At that point I found my salesperson, gently said the trainer wasn't helpful to me because he understood none of the electronics,
which is what a young person is supposed to know, right?...
So it turns out there is no navigation in the rv at all. Wrong radio allegedly installed at factory. Thankfully they had the right one in stock.
Now it's noon, I was supposed to be gone by then, owner not happy, gives me keys to loaner and 20 bucks and said please go have lunch on us.
Nice ride in a tiny beater Fiesta with 103k miles on it and a hole in the muffler. This was not a Lexus moment...
So thankfully the new radio works, and the trainer has zero idea what the icons do, quote from the owner "this stuff just all changed and it's all new
to us". Well, maybe that's true and maybe they need to do a better job of training the trainer.
I admit my humor was fouled from the very beginning when I popped the hood to the engine compartment and was a bit ticked off to find half an inch of grime over everything, must have driven here from Indiana in a rain storm, and two large piles of squirrel nuts stacked up around the hood latches.
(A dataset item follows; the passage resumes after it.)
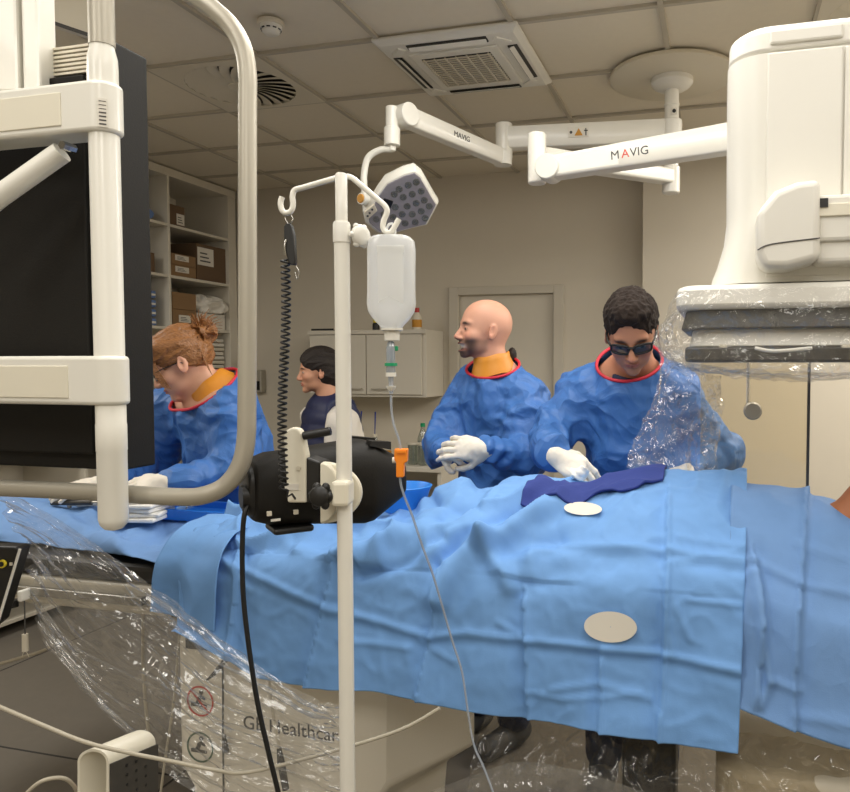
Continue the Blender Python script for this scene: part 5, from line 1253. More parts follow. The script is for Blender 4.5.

Clearly no one in the dealership had ever opened the hood. I looked at the trainer and just shook my head and quietly said this should not be. And left it at that. And it was still dirty when I drove out of there.
It will be cleaned tomorrow.
these were really nice people at D&H RV in Apex NC. But nice doesn't cut it enough if your business practices are sloppy.
I kept waiting to be impressed, and sure wasn't.
Ok, that's done, off my chest. Ride home was fine, very maneuverable, but much, much noiser than I thought. Lots of wind and tire noise.
Part may be due to my tinnitus, but I bet it quiets down a bunch when the new Michelins go on, oem tires are awful.
Engine had plenty of power, just had to ride the torque wave, picked up speed nicely. I drove between 65 and 70 on mostly 70mph roads, you could tell the faster you went the more you had to really keep your foot in it. Cruise control worked nicely, just wish Germans would not put it on a separate stalk that's close to turn signal.
oh, when I got it home the auto leveling system seemed to work, but error coded saying excess slope, which is absurd, look at the picture, maybe one degree, and it picked the front tires an inch totally off the ground and the rears over two inches off the ground. So I will fiddle with that tomorrow. Doesn't seem very stable perched up on those stork legs.
Outside looks nice, the plastic finish was well done.
time for dinner and an early bed. Will be less grumpy tomorrow.